═══ Recorded information
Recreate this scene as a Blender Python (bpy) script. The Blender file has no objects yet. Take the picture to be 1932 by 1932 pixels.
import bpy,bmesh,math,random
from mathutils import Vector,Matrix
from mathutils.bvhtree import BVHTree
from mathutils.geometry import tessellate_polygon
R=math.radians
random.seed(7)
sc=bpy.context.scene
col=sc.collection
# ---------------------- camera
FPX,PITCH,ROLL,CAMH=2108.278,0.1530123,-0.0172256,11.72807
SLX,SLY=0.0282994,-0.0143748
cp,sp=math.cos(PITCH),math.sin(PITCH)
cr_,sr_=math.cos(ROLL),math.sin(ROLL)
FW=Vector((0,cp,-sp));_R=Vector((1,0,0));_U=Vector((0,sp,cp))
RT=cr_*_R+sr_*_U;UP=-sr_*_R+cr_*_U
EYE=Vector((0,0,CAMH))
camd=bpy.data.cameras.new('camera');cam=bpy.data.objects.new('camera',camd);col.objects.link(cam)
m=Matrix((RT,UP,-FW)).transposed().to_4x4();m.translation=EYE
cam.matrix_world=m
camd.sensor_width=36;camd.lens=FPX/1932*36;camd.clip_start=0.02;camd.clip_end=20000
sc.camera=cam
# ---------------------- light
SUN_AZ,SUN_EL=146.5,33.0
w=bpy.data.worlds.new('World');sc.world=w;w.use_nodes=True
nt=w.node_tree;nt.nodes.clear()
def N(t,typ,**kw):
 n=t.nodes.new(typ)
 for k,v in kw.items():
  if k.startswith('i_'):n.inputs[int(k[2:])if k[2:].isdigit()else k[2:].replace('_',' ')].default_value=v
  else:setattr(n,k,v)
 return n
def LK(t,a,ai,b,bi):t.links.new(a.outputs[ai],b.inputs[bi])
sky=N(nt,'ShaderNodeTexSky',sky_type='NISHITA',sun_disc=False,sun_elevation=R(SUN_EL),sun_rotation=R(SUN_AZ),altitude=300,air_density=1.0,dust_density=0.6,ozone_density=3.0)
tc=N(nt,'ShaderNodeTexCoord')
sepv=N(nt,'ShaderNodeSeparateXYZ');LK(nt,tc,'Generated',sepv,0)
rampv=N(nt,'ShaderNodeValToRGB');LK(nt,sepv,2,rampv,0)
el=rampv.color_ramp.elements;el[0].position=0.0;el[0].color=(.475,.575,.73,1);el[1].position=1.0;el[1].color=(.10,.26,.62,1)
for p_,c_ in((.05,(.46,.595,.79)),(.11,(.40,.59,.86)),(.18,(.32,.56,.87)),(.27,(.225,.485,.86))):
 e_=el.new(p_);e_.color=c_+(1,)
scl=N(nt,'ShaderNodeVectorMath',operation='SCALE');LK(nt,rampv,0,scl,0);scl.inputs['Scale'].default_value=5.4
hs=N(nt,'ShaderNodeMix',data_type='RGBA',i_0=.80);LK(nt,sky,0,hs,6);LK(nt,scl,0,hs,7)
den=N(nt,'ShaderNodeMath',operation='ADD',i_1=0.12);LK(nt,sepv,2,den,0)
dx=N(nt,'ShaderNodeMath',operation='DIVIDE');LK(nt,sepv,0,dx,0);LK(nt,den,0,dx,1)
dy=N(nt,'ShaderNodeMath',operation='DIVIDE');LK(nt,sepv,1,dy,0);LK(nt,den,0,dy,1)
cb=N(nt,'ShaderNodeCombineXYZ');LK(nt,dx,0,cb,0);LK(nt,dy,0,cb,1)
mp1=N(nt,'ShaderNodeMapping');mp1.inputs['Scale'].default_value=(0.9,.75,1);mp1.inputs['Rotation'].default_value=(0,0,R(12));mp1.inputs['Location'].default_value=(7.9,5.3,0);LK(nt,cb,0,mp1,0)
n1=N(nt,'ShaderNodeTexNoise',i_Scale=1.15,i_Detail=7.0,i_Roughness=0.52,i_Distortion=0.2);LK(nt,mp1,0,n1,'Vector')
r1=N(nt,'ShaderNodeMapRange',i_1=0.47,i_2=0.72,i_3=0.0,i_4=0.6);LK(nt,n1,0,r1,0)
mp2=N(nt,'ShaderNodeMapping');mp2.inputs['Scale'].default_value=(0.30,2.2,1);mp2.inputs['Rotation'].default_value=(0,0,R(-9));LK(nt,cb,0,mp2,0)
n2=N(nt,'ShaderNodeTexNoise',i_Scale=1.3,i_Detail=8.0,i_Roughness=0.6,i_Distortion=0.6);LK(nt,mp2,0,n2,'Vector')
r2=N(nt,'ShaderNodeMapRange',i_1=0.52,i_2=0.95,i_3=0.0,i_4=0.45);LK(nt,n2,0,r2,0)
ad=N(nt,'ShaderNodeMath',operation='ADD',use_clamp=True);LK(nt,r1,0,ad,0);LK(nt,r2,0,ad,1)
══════
Goal: Extract from the material all lines containing the string "objects".

Answer for the task:
Recreate this scene as a Blender Python (bpy) script. The Blender file has no objects yet. Take the picture to be 1932 by 1932 pixels.
camd=bpy.data.cameras.new('camera');cam=bpy.data.objects.new('camera',camd);col.objects.link(cam)